Data excerpt>

****

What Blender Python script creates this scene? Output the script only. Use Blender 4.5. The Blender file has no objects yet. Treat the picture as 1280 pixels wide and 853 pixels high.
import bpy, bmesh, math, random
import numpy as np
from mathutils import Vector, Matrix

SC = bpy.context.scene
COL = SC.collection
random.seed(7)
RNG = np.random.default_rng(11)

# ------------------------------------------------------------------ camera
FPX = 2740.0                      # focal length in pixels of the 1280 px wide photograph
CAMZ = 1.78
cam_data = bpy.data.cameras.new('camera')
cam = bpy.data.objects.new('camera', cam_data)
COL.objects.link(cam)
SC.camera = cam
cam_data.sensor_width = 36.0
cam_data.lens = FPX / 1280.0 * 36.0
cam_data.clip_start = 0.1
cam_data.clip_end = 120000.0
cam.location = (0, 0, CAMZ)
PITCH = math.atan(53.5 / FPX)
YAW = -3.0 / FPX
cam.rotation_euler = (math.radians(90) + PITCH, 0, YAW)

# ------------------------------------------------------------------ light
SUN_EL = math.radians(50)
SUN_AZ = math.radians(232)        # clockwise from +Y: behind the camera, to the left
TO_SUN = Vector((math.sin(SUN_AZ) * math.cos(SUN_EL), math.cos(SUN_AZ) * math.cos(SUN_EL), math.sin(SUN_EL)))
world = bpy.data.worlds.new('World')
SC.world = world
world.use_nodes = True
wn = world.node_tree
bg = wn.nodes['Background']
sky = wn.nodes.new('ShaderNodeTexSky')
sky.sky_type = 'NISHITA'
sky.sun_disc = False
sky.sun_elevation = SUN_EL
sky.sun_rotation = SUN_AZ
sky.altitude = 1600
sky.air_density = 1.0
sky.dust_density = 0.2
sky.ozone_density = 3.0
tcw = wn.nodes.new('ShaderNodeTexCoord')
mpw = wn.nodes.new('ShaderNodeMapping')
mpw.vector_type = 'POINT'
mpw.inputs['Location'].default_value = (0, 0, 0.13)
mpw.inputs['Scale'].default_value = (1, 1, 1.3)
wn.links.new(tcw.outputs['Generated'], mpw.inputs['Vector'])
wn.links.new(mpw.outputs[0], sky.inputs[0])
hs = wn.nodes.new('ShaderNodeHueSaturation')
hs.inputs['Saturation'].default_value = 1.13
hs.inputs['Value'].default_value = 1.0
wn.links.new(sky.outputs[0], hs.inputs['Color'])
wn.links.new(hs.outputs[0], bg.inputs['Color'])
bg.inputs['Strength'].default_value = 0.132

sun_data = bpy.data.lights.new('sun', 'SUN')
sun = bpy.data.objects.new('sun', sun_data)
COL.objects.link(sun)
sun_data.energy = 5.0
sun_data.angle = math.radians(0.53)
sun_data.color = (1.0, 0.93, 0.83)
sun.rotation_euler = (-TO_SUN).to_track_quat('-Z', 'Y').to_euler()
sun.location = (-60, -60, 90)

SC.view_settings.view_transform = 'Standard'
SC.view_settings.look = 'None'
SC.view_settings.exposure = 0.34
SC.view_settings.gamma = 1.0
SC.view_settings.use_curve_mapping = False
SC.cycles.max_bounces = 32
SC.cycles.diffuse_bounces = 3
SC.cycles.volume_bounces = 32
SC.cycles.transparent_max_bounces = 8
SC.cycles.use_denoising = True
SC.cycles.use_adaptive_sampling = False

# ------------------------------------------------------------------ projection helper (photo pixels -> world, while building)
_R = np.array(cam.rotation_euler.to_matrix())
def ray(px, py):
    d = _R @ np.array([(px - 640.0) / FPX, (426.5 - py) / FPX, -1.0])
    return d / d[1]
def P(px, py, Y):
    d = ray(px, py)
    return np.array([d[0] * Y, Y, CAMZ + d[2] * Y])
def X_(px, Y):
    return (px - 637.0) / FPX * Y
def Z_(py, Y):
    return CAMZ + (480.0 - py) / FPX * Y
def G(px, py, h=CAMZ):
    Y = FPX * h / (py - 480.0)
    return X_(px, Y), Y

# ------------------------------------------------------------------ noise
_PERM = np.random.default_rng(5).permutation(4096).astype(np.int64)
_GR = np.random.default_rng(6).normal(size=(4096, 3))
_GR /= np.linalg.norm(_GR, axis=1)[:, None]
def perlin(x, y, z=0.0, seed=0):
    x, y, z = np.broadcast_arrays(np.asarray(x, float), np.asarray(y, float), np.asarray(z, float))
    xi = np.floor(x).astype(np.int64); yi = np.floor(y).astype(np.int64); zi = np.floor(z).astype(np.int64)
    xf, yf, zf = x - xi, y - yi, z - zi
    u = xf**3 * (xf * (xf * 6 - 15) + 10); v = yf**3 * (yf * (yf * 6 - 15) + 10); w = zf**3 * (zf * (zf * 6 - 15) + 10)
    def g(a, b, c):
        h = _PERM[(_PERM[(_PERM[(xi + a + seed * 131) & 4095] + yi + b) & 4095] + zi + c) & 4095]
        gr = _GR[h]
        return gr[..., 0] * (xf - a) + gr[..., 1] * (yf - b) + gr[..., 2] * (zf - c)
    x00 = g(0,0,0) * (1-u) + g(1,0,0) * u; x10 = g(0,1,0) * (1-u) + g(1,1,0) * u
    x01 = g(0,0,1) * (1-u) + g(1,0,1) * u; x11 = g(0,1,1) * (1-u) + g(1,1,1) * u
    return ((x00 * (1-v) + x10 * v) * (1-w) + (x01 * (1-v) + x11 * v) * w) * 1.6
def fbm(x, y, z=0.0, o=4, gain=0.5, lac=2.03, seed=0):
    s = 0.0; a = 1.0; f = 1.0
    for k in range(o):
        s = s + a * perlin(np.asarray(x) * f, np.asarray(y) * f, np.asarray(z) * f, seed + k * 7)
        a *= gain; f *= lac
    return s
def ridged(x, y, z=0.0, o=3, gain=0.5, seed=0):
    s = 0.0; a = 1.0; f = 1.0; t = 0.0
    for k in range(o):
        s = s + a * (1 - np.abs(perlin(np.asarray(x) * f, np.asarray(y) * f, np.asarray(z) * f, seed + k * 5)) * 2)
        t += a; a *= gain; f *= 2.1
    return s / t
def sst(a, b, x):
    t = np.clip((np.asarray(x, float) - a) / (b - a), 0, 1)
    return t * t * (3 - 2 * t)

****

Produce the lines from the top of the listing through the "RNG = np.random.default_rng(11)" line exactly as they appear, with no additional output.

What Blender Python script creates this scene? Output the script only. Use Blender 4.5. The Blender file has no objects yet. Treat the picture as 1280 pixels wide and 853 pixels high.
import bpy, bmesh, math, random
import numpy as np
from mathutils import Vector, Matrix

SC = bpy.context.scene
COL = SC.collection
random.seed(7)
RNG = np.random.default_rng(11)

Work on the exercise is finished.